I sometimes wonder if I am missing the boat about short stories. What I know about writing fiction could fit through the eye of an oarlock. Some rules on writing apply across the board, but I feel that fiction takes a certain knack that I lack. Perhaps writing poetry and essays, I can always anticipate an ending. I imagine writing fiction to be akin to following Ariadne’s thread through the labyrinth while hoping not to bump into the Minotaur.
I have been reading the short stories of Amy Hempel and Aimee Bender. This Amy double-header has left me refreshed and enervated at the same time. I feel as though I’m listening to pop songs in another language—that if I listened just a little more closely, I could make out the words in English. I strain and I strain, but in the end I just shake my head.

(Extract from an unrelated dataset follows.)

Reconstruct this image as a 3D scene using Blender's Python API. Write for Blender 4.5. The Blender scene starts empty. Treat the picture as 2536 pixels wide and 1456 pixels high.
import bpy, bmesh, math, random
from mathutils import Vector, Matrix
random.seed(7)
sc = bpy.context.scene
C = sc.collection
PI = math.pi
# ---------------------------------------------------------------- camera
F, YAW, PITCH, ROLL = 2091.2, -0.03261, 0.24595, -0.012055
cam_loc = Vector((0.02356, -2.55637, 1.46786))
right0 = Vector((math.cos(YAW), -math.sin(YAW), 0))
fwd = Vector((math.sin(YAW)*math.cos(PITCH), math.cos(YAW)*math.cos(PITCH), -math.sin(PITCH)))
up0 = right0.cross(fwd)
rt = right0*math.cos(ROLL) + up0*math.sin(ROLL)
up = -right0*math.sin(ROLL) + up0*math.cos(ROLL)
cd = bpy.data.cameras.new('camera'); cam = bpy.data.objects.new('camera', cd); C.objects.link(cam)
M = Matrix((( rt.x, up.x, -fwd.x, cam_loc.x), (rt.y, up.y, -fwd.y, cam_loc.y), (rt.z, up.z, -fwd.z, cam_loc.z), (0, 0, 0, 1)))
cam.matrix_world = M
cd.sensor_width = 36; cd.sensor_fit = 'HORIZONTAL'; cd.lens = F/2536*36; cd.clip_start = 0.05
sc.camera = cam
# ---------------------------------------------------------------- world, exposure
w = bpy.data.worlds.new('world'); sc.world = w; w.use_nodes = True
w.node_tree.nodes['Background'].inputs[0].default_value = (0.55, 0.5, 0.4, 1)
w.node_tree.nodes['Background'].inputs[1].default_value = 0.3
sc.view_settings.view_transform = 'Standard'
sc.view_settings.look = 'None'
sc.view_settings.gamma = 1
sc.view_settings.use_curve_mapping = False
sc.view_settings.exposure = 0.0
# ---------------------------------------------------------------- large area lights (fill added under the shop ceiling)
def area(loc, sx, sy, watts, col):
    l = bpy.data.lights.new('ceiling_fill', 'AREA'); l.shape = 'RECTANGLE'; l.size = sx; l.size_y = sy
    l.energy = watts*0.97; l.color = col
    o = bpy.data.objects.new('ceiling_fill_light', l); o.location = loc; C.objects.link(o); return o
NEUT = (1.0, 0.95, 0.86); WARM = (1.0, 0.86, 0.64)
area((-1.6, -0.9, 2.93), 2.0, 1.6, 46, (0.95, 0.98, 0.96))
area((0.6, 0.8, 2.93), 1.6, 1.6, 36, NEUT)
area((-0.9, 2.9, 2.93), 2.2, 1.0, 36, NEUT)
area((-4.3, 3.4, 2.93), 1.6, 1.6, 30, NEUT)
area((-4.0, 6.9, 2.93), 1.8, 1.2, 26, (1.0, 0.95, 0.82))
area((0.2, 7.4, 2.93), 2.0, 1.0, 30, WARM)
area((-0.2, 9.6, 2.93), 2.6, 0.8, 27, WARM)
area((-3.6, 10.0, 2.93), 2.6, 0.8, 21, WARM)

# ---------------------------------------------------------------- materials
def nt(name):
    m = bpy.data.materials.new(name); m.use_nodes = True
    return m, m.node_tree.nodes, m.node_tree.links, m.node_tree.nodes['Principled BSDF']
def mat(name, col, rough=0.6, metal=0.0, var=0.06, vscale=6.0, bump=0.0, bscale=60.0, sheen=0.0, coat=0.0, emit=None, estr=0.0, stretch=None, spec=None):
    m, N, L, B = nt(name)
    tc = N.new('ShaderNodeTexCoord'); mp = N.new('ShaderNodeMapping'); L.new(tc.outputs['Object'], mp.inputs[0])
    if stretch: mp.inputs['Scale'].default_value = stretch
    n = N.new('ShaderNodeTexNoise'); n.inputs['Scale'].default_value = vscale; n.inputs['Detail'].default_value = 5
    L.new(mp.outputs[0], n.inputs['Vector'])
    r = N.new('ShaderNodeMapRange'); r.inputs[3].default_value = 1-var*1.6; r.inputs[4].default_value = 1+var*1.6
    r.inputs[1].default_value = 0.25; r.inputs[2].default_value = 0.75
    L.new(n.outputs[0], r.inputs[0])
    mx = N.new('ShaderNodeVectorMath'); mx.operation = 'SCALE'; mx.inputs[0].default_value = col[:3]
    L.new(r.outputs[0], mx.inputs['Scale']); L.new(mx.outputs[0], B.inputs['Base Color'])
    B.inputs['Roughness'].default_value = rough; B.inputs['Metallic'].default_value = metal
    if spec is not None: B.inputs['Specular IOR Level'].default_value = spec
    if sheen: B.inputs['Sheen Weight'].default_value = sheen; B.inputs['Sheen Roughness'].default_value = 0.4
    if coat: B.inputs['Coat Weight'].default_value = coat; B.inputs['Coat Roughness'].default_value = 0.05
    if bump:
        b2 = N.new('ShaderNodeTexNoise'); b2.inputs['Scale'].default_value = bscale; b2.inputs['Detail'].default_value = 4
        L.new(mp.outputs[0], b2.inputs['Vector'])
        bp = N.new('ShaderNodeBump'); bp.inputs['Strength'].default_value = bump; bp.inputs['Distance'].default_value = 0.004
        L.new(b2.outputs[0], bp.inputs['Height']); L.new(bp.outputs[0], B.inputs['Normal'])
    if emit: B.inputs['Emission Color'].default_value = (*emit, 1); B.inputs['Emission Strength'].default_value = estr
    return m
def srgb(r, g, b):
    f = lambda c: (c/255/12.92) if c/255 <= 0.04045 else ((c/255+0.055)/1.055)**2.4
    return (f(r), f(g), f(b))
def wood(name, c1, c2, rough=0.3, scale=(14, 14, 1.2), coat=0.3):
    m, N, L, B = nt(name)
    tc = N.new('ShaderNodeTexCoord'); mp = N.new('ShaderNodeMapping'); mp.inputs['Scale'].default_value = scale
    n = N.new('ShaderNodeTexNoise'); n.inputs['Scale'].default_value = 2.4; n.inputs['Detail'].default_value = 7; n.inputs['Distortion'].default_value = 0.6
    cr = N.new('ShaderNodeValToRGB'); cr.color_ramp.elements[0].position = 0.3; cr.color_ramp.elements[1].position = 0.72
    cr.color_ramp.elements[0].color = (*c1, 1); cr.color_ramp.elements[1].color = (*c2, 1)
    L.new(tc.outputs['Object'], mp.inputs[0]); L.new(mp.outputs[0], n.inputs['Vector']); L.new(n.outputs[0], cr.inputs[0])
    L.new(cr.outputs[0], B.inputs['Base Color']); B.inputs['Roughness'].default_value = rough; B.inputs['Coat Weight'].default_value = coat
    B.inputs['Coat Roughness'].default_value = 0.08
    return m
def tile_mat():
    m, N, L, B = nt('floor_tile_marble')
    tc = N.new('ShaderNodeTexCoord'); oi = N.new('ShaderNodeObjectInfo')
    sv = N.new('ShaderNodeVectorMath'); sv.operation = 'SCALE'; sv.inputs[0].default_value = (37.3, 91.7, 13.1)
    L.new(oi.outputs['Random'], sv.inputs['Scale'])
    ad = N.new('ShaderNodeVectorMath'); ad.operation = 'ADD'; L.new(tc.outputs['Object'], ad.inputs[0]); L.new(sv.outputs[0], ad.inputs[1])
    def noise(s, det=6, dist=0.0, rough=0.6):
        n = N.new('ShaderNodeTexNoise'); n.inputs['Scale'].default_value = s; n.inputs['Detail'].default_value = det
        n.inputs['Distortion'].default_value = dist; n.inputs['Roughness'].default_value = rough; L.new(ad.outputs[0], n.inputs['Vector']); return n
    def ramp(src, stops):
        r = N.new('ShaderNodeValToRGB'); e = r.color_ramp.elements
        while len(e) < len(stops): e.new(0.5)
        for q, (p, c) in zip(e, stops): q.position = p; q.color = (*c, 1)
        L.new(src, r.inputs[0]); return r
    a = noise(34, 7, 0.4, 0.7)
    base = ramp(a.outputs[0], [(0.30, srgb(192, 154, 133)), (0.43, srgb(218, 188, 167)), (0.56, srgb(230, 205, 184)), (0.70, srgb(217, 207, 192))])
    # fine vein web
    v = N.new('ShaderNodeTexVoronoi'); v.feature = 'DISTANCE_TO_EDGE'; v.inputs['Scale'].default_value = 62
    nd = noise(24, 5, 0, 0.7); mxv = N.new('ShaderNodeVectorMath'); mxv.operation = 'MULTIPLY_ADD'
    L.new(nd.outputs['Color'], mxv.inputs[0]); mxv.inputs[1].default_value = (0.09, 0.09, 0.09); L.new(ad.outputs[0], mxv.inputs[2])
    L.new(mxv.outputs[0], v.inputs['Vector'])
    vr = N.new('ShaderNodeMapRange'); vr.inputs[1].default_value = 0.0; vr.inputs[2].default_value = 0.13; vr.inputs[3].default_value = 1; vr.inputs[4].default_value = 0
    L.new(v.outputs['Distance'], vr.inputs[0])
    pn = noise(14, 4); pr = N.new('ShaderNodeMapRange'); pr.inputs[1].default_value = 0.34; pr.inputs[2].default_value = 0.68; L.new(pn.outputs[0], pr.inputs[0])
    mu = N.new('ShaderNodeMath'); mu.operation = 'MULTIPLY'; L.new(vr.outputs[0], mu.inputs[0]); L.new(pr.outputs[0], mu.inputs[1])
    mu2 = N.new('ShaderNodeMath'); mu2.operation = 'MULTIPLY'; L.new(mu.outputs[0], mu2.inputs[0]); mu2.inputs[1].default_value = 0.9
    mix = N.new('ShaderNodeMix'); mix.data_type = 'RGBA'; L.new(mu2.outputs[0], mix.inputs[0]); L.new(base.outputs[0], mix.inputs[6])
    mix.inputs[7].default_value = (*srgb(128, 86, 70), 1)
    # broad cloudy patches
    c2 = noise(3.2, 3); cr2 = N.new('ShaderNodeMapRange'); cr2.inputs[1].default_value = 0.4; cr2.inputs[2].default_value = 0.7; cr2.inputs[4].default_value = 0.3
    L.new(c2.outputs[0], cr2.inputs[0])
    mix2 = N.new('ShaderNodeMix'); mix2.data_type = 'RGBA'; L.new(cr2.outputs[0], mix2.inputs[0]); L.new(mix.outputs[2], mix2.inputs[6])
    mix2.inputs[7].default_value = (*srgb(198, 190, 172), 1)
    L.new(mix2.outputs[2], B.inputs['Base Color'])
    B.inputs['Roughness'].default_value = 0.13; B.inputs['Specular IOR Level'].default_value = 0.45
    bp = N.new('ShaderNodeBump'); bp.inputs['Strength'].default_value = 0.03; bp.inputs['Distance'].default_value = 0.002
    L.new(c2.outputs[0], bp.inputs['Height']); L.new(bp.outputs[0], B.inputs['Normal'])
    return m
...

If poetry has taught me anything, it is to lean into mystery. Often there is no making direct sense of the words and sounds that surround the hearer of a poem. It is a complete sensory experience. The brain stretches between images, metaphor, simile and narrative. Poetry displays a page of dots and lets the reader connect them as he or she thinks best. What I like best about poetry is the way it breaks open language to give it new vitality in both sound and meaning. Understanding is secondary to pleasure.
Perhaps if I take what I have learned from poetry and apply it I will not be so befuddled. Of course I want to know what the painting that the woman stares at in the last paragraph of the story means, but it doesn’t mean that I have to dissect every sentence. Cutting open writing and rooting around for the “real” meaning just gets blood on the carpet.
So if any of you would like to explain the hidden mechanics to reading the auguries of modern short stories, I would be grateful. If not, I will try to enjoy the fog and hope that it eventually clears.